Kerr also noted the RBNZ did not have total control in this situation, saying half of New Zealand 's inflation came from offshore.

ASB's chief economist Nick Tuffley was unsurprised by the move, saying the RBNZ wanted to get the OCR up to its peak quickly rather than drag out the whole process and risk even more monetary tightening later.

“We continue to expect (another) 50bp increase in November, followed by a 25bp lift in February to 4.25%,” he wrote.

“At this point, inflation pressures are acute, and activity – though muted – appears to be increasing.”

Michael Gordon of Westpac said the 50 point rise was expected and there would be more to come.

He noted the repeated use of terms like “resolute” and “at pace” by the RBNZ to describe its own behaviour, and said the bank emphasised overheated demand and a very tight labour market in the New Zealand economy.

Gordon also noted the debate between the 50 point and the 75 point factions in the Monetary Policy Committee.

“This suggests the RBNZ is now eyeing a considerably higher peak than the 4.1% peak from its August projections,” Gordon wrote. His own projected peak is 4.5% by next February.

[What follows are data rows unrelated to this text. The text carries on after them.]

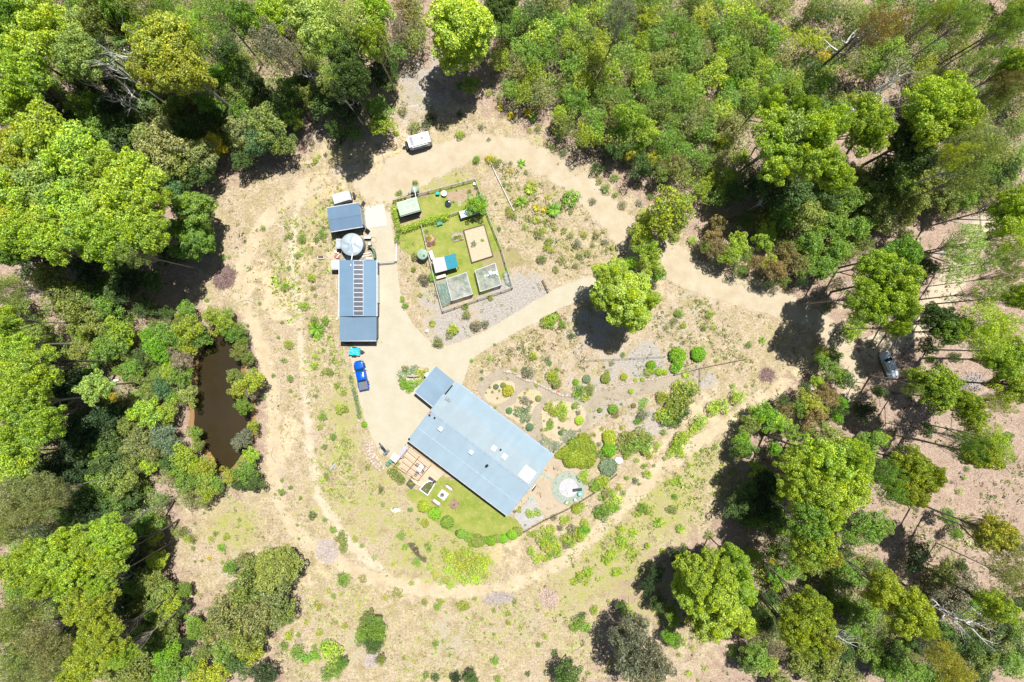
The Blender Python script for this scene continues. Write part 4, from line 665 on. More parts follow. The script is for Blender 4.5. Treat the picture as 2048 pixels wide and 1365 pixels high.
PL('H', 'M', '370,320,85,dg 440,260,80,dg 400,380,60,dg 540,200,90,dk 500,310,80,dk 560,340,80,dg 600,240,70,gr 600,400,80,gr 660,440,80,gr 480,420,60,gr 1110,430,80,gr 1190,430,80,gr 1150,500,70,gr 1240,460,50,ol 1430,600,70,dk 1400,680,60,dk 1000,600,50,dg 1000,680,60,gr 1060,740,75,gr 960,760,60,S:gr 660,620,50,gy 700,720,60,gr 610,740,60,bg 600,790,40,by 560,690,40,dg 560,870,50,dg 480,620,50,S:gr 740,680,40,S:yg 570,665,20,ye 500,1230,80,gr 560,1260,60,yg 450,1180,60,gr 420,1250,60,dg 900,1230,110,ol 1000,1320,100,ol 850,1300,80,ol 1150,1170,80,gr 1100,1100,60,gr 1280,1190,80,dg 1240,1270,80,gr 1600,1120,80,dg 1430,1110,80,dg 1560,1060,60,gr 1590,720,90,ol 1700,780,90,br 1540,830,60,br 1650,880,80,br 1740,880,60,bg 1500,1330,80,gr 1380,1290,80,gr 1960,1240,90,gr 1860,1200,80,dg 1950,1080,80,dg 2010,1180,60,dg 700,850,70,br 840,800,50,br 960,980,60,br 1000,900,50,S:gr 540,1000,60,dg 600,1180,60,S:br 700,1230,60,dk 640,470,50,gr 1190,690,50,S:ol 1680,680,40,dg 1600,390,50,gr 1650,490,40,gr 1720,430,50,S:ol 2030,900,60,dg 130,30,20,C:by 20,1110,40,gr 1680,1360,70,gr 1800,1330,70,dg 370,10,50,dg 590,10,50,bg 470,90,36,bg 540,150,50,gr 30,620,60,dk')
PL('H', 'B', '90,220,10,yg 40,460,30,C:bg 150,170,10,yg 345,120,20,ol 60,1140,12,by 110,1160,16,by 30,1200,14,yg 180,1280,14,by 90,1310,20,by 340,1200,30,gr 350,1160,20,gr 20,180,20,by 90,90,14,by 1670,240,20,by 1700,165,14,by 1420,350,14,dg 1715,110,16,gr 1820,80,14,gr 1630,190,10,gy 970,425,20,gr 980,630,14,gr 1670,680,30,dg 160,1000,12,by 1500,540,10,gr 1590,110,12,by 1960,50,14,gr 1250,360,16,yg 210,500,26,ol 60,560,16,ol 140,1350,12,yg 1750,380,10,ol 1800,260,8,gr')
PL('H', 'D', '1830,1090,170,dk,1.25 1000,1130,130,dk,1.15 1720,1050,100,dk,1.2 1170,60,40,dk,0.6 1950,1040,60,dk')
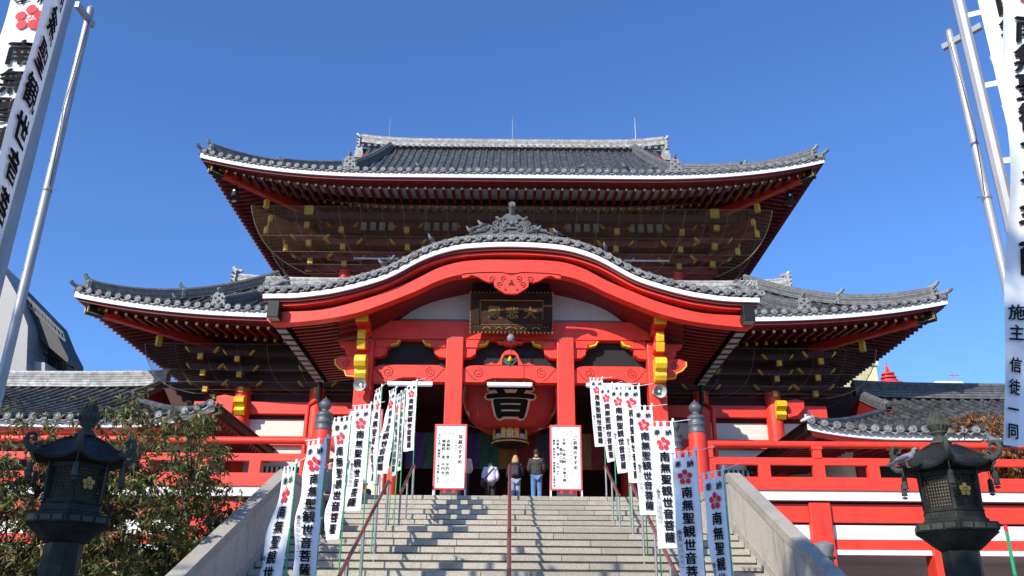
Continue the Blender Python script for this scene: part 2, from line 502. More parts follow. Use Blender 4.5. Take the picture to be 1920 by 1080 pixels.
def oni(mb, c, d, w_, h, horn=True, tail=.45):
    """ridge-end demon tile: carved block with curls and an upturned tube on top"""
    d = Vector(d).normalized(); sd = Vector((-d.y, d.x, 0)); c = Vector(c); up = Vector((0, 0, 1))
    out = [(-.5, 0), (-.56, .25), (-.45, .5), (-.5, .72), (-.28, .95), (0, 1.05), (.28, .95), (.5, .72), (.45, .5), (.56, .25), (.5, 0)]
    n = len(out)
    vs = [c + sd*a*w_ + up*b*h + d*t for t in (-.08, .06) for a, b in out]
    fs = [tuple(range(n)), tuple(range(2*n-1, n-1, -1))] + [(i, i+n, (i+1) % n+n, (i+1) % n) for i in range(n)]
    mb.add(vs, fs)
    for a, b, r in ((-.28, .62, .12), (.28, .62, .12), (0, .42, .16), (-.3, .22, .12), (.3, .22, .12), (0, .78, .1)):
        p = c + sd*a*w_ + up*b*h + d*.07
        mb.tube([p-d*.03, p+d*.03, p+d*.06], [r*w_, r*w_*.9, r*w_*.3], 8)
    for s_ in (-1, 1):
        for b in (.15, .4, .66):
            p = c + sd*s_*.5*w_ + up*b*h
            mb.tube([p + d*.05, p + sd*s_*.12*w_ + d*.06 + up*.05*h, p + sd*s_*.06*w_ + d*.07 + up*.14*h], [.06*w_, .05*w_, .02*w_], 6)
    if horn:
        p = c + up*h*1.0
        mb.tube([p - d*.25 - up*.02, p, p + d*tail*.38 + up*tail*.22, p + d*tail*.6 + up*tail*.55], [.075, .08, .08, .085], 10)
def rafters(rf, parent, s0, s1, dz0, slope, pitch, wd, ht, cap, keep, sides=(-1, 1), capsz=.055):
    """a row of eave rafters; keep(x) True -> an object of its own; the rest one 'stuff' mesh"""
    rest = MB(); capr = MB(); first = None
    n = int(2*(rf.W-s0-.4)/pitch)
    base = None
    o0 = Vector(parent['_o'])
    for i in range(n+1):
        x = -(n*pitch)/2 + i*pitch
        xo = x*rf.W/(rf.W-s0)
        lim = rf.W-abs(x)        # stay clear of the hip
        e = min(s1, max(s0+.25, lim-.15))
        za = rf.z0+dz0+rf.lift(rf.W-abs(xo)); zb = za + slope*(e-s0)
        p0 = Vector((rf.xc+x, rf.Y0+s0, za)); p1 = Vector((rf.xc+x, rf.Y0+e, zb-rf.lift(rf.W-abs(xo))*.35*(e-s0)/3))
        if keep(x) and e == s1:
            if base is None:
                m = MB().bar((0, 0, 0), p1-p0, wd, ht)
                base = m.build('rafter', RED2, None)
                c2 = MB(); capmesh(c2, Vector((0, -.012, 0)), cap, capsz)
                bc = c2.build('rafter_cap', YELD if cap == 'star' else YEL, None)
                bc.parent = base; base.parent = parent; base.location = p0-o0
            else:
                ob = base.copy(); col.objects.link(ob); ob.parent = parent; ob.location = p0-o0
                cc = base.children[0].copy(); col.objects.link(cc); cc.parent = ob
        else:
            rest.bar(p0, p1, wd, ht); capmesh(capr, p0+Vector((0, -.012, 0)), cap, capsz)
    for sg in sides:
        n2 = int((rf.D-s0-.4)*2/pitch)
        for i in range(n2+1):
            y = -(n2*pitch)/2 + i*pitch
            if y > rf.D*.45: continue
            yo = y*rf.D/(rf.D-s0)
            lim = rf.D-abs(y)
            e = min(s1, max(s0+.25, lim-.15)); q0 = .22 if s0 < 1 else s0
            za = rf.z0+dz0+rf.L
            p0 = Vector((rf.xc+sg*(rf.W-q0), rf.Y0+rf.D+y, za)); p1 = Vector((rf.xc+sg*(rf.W-e), rf.Y0+rf.D+y, za+slope*(e-s0)))
            rest.bar(p0, p1, wd, ht)
    r = rest.build('rafter_rows', RED2, parent); r['kind'] = 'stuff'
    if capr.v:
        c = capr.build('rafter_caps', YELD if cap == 'star' else YEL, r); c['kind'] = 'stuff'
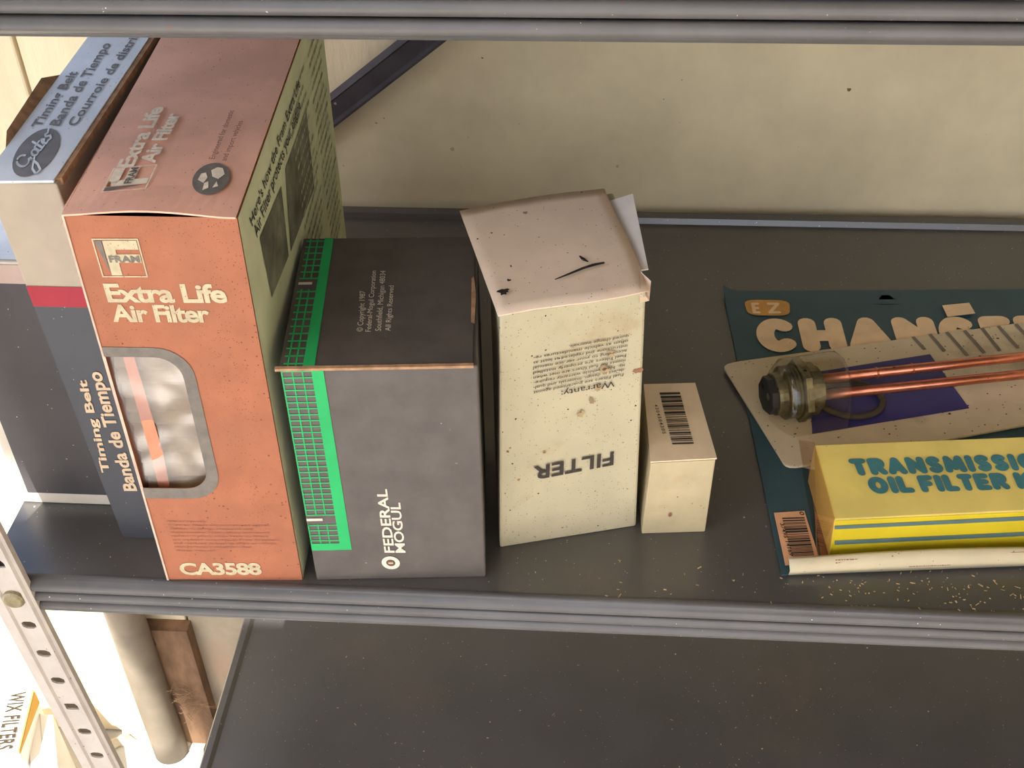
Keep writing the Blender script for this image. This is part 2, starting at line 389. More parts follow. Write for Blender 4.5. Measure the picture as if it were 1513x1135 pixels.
# front panel with the window cut out
ring = out; V = [FF(s, t) for s, t in ring]; n = len(ring)
oi = [(0, 0), (1, 0), (1, 1), (0, 1)]
body_sides = part('body', [bl, br, bbr, bbl, tl, tr, tbr, tbl], [(0, 3, 2, 1), (1, 2, 6, 5), (2, 3, 7, 6), (3, 0, 4, 7)], orange, fram)
pan = [rect(0, 0, 1, wbot_i[1]), rect(0, wtop_i[1], 1, 1)]
for i in range(len(inn)-1):
    if inn[i+1][1]-inn[i][1] > 1e-6: pan.append([inn[i], (1, inn[i][1]), (1, inn[i+1][1]), inn[i+1]])
decal('front_panel', pan, FF, orange, fram, 0, 'orange printed front panel with a window')
rim_poly = []
for i in range(len(inn)-1): rim_poly.append([inn[i], out[i], out[i+1], inn[i+1]])
decal('worn_edge', [rect(-.004, .0, .011, wbot_i[1]), rect(-.004, wbot_i[1], .016, wtop_i[1]), rect(-.004, wtop_i[1], .009, 1)], FF, M('worn_pale_edge', (206, 180, 160), .7, .15, 90), fram, .0005, 'pale worn front edge')
decal('window_border', rim_poly, FF, grey_ink, fram, .0004, 'grey printed border of the window')
# pleated filter element inside, then the crinkled film over it
pleat_m = M('beige_filter_paper', (176, 158, 128), .8, .15, 60, alt=(165, 140, 110), alt_amt=.4, alt_scale=20)
V, F2 = [], []
N = 26
for i in range(N+1):
    t = .20 + .50*i/N
    for s in (.015, .62): V.append(FF(s, t, -.006 - (.003 if i % 2 else 0)))
for i in range(N): F2.append((2*i, 2*i+1, 2*i+3, 2*i+2))
fe = part('filter_element', V, F2, pleat_m, fram, 'beige pleated filter behind the window film')
part('filter_rim', [FF(.10, .24, -.004), FF(.17, .24, -.004), FF(.20, .40, -.003), FF(.17, .68, -.004), FF(.10, .68, -.004), FF(.11, .40, -.003)], [(0, 1, 2, 5), (5, 2, 3, 4)], M('orange_rubber_rim', (214, 140, 108), .5, .1, 60), fe)
film = clear_plastic('crinkled_clear_film', (.86, .83, .79), .26, .26)
V, F2 = [], []; NS, NT = 26, 40
rnd = random.Random(5)
bumps = [(rnd.uniform(0, .6), rnd.uniform(.25, .65), rnd.uniform(.03, .10), rnd.uniform(-.0014, .0012), rnd.uniform(0, 3)) for _ in range(26)]
for j in range(NT+1):
    for i in range(NS+1):
        s = .004 + (si+.012)*i/NS; t = wbot_i[1]-.01 + (wtop_i[1]-wbot_i[1]+.02)*j/NT
        h = -.0016
        for (a0, b0, w0, hh, an) in bumps:
            u = (s-a0)*math.cos(an)*.3+(t-b0)*math.sin(an); h += hh*math.exp(-(u/(w0*.35))**2 - (((s-a0)*.33)**2+(t-b0)**2)/(w0*w0*1.4))
        V.append(FF(s, t, min(-.0018+(h+.0016)*.9, -.0006)))
for j in range(NT):
    for i in range(NS): k = j*(NS+1)+i; F2.append((k, k+1, k+NS+2, k+NS+1))
part('window_film', V, F2, film, fram, 'crinkled clear window film', True)
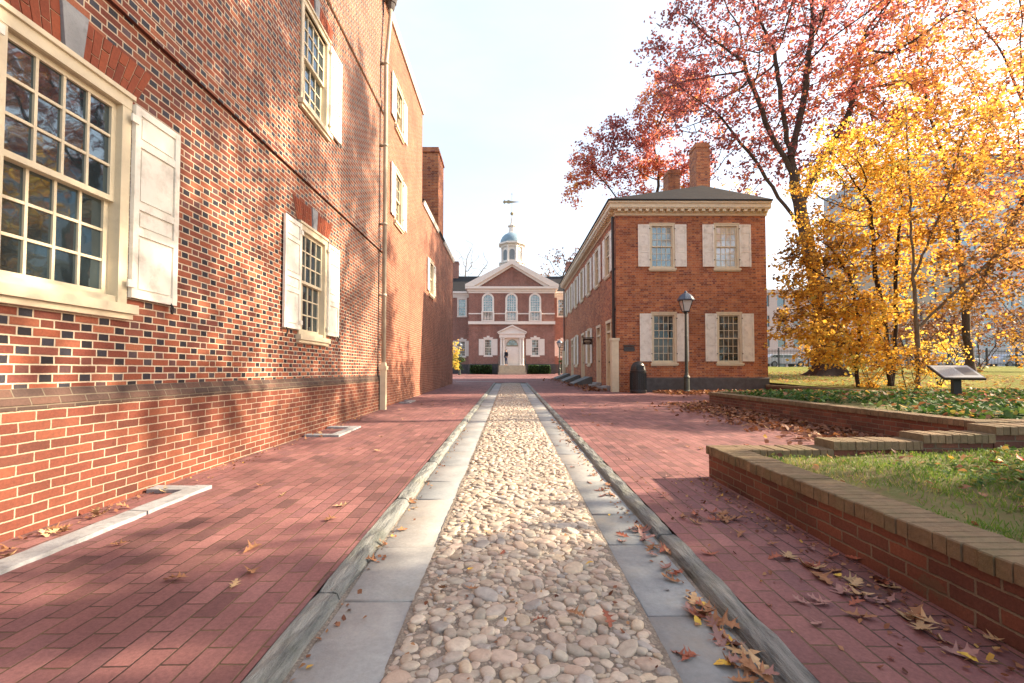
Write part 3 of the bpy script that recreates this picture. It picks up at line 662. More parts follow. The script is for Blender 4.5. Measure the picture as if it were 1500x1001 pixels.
mb = MB().box(4.42, 4.84, y0-.025, y0-.002, 1.79, 1.98); mb.box(4.44, 4.82, y0-.028, y0-.024, 1.85, 1.865, 1); mb.box(4.47, 4.79, y0-.028, y0-.024, 1.90, 1.915, 1); mb.box(4.40, 4.86, y0-.06, y0-.002, 2.0, 2.03, 1)
mb.build('plaque', [M['greystone'], M['iron']], cb, CB)

sg = thing('hanging_sign', (4.1, 22.4, 2.3), 'small dark brown sign hung out from the side wall above the pavement', 'sign')
so_ = (4.1, 22.4, 2.3)
mb = MB().box(3.62, 4.06, 22.385, 22.415, 2.33, 2.63); mb.build('board', plain('sign_brown', (.035,.018,.012), .5), sg, so_)
mb = MB()
for z, a, b in ((2.53, 3.70, 3.98), (2.47, 3.68, 4.0), (2.40, 3.74, 3.94)):
    x = a
    while x < b:
        wd = random.uniform(.014, .03); mb.box(x, min(x+wd, b), 22.380, 22.386, z-.014, z+.014); x += wd + .012
mb.build('lettering', M['cream'], sg, so_)
MB().box(3.56, 4.145, 22.39, 22.41, 2.66, 2.69).box(3.66, 3.675, 22.395, 22.405, 2.63, 2.66).box(3.99, 4.005, 22.395, 22.405, 2.63, 2.66).build('bracket', M['iron'], sg, so_)

# litter bin
bn = thing('litter_bin', (4.76, 16.85, gz(16.85)), 'black domed litter bin against the brick corner left of the lamp post', 'bin'); bo = (4.76, 16.85, gz(16.85))
mb = MB(); mb.lathe([(.27, 0), (.30, .02), (.30, .10), (.285, .12), (.285, .74), (.30, .76), (.30, .82), (.27, .83)], bo, 24)
for k in range(24):
    a = 2*PI*k/24; mb.tube([(bo[0]+.292*math.cos(a), bo[1]+.292*math.sin(a), bo[2]+.12), (bo[0]+.292*math.cos(a), bo[1]+.292*math.sin(a), bo[2]+.74)], .014, 5)
mb.build('body', M['iron'], bn, bo)
mb = MB(); mb.lathe([(.285, .832), (.28, .86), (.25, .98), (.20, 1.08), (.12, 1.15), (.02, 1.17)], bo, 24); mb.box(bo[0]-.14, bo[0]+.14, bo[1]-.285, bo[1]-.22, bo[2]+.90, bo[2]+1.02)
mb.build('lid', M['iron'], bn, bo, smooth=False)

def street_lamp(x, y, z, h, label):
    o = thing('street_lamp', (x, y, z), label, 'lamp', None); c = (x, y, z)
    MB().lathe([(.15, 0), (.15, .08), (.11, .12), (.10, .55), (.125, .58), (.08, .66), (.065, .75), (.055, h*.55), (.06, h*.56), (.05, h*.57), (.045, h-.80), (.075, h-.78), (.05, h-.74), (.03, h-.70)], c, 12).build('post', M['lampgreen'], o, c, smooth=False)
    hd = MB(); b = h - .72
    for k in range(4):
        a = PI/4 + k*PI/2
        hd.tube([(x+.13*math.cos(a), y+.13*math.sin(a), z+b+.02), (x+.27*math.cos(a), y+.27*math.sin(a), z+b+.42)], .014, 5)
    hd.lathe([(.10, b-.02), (.16, b), (.16, b+.025), (.10, b+.03)], c, 4, rot=PI/4); hd.tube([(x, y, z+b-.2), (x+.0, y, z+b)], .02, 6)
    lo_ = hd.build('lantern', M['iron'], o, c); lf = Vector(c) + lo_.location
    MB().lathe([(.125, b+.032), (.255, b+.41)], c, 4, rot=PI/4).build('lantern_glass', M['lampglass'], lo_, lf)
    MB().lathe([(.30, b+.42), (.31, b+.45), (.25, b+.56), (.19, b+.63), (.12, b+.68), (.06, b+.70), (.05, b+.75), (.02, b+.79)], c, 8, rot=PI/8).build('lantern_cap', M['lampblue'], lo_, lf)
    return o
street_lamp(6.52, 16.75, gz(16.75), 3.72, 'black lamp post with blue capped lantern before the brick building front')
street_lamp(4.93, 45.0, gz(45), 3.45, 'distant black lamp post right of the hall steps')
street_lamp(-4.95, 45.0, gz(45), 3.2, 'distant black lamp post left of the hall behind a yellow shrub')

# ------------------------------------------------------------------ the hall
HB = (.25, 53.0, .65)
ha = thing('brick_hall', HB, 'pedimented brick hall with domed cupola closing the end of the lane', 'building')
hc = .25; fx0, fx1, fy, hz = -4.4, 4.86, 49.0, .3
aw = [-2.34, .2, 2.75]
gw = [(-2.31, 2.62, .92, 1.75), (2.76, 2.62, .92, 1.75)]
mb = MB(); wall(mb, 'y', fy, fx0, fx1, hz, 9.4, [(c-w/2, c+w/2, z, z+h) for c, z, w, h in gw] , .12, 1)
for x in (fx0, fx1): mb.quad((x, fy, hz), (x, 52, hz), (x, 52, 9.4), (x, fy, 9.4))
wx0, wx1 = -7.5, 8.0
ww_ = [(-5.45, 2.62, .92, 1.75), (-5.45, 7.25, 1.1, 1.95), (5.98, 2.62, .92, 1.75), (5.98, 7.25, 1.1, 1.95)]
wall(mb, 'y', 52.0, wx0, fx0, hz, 9.4, [(c-w/2, c+w/2, z, z+h) for c, z, w, h in ww_[:2]], .12, 1); wall(mb, 'y', 52.0, fx1, wx1, hz, 9.4, [(c-w/2, c+w/2, z, z+h) for c, z, w, h in ww_[2:]], .12, 1)
for x in (wx0, wx1): mb.quad((x, 52, hz), (x, 62, hz), (x, 62, 9.4), (x, 52, 9.4))
mb.quad((wx0, 62, hz), (wx1, 62, hz), (wx1, 62, 9.4), (wx0, 62, 9.4))
mb.add([(fx0+.2, fy+.05, 10.05), (fx1-.2, fy+.05, 10.05), (hc, fy+.05, 12.6)], [(0,1,2)])
mb.build('wall', M['hall_brick'], ha, HB)
mb = MB()
for za, zb, o in ((9.4, 9.6, .06), (9.6, 9.85, .16), (9.85, 10.08, .38)):
    mb.box(fx0-o, fx1+o, fy-o, 52, za, zb-.002); mb.box(wx0-o, fx0-o-.003, 52-o, 62, za, zb-.002); mb.box(fx1+o+.003, wx1+o, 52-o, 62, za, zb-.002)
mb.build('cornice', M['hallwhite'], ha, HB)
mb = MB(); e = .4
for s_ in (-1, 1):
    xe = hc + s_*(4.63+e)
    mb.prism([(xe, 10.08), (xe, 10.32), (hc, 12.95), (hc, 12.50), (xe - s_*.9, 10.08)], 'y', fy-.40, fy+.02)
    mb.prism([(xe - s_*.9, 10.08), (hc, 12.50), (hc, 12.28), (xe - s_*1.45, 10.08)], 'y', fy-.18, fy+.03)
mb.build('pediment_frame', M['hallwhite'], ha, HB)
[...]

In its own statement the RBNZ Monetary Policy Committee argued that while headline inflation is easing internationally, the core measures of inflation have proved persistent. And domestically, there was more strength in consumption than was previously expected.

But at the same time debt servicing costs were increasing and this made people’s homes susceptible to monetary tightening.

“Members noted that household debt servicing costs were rising ….and this was an important channel of monetary policy transmission.”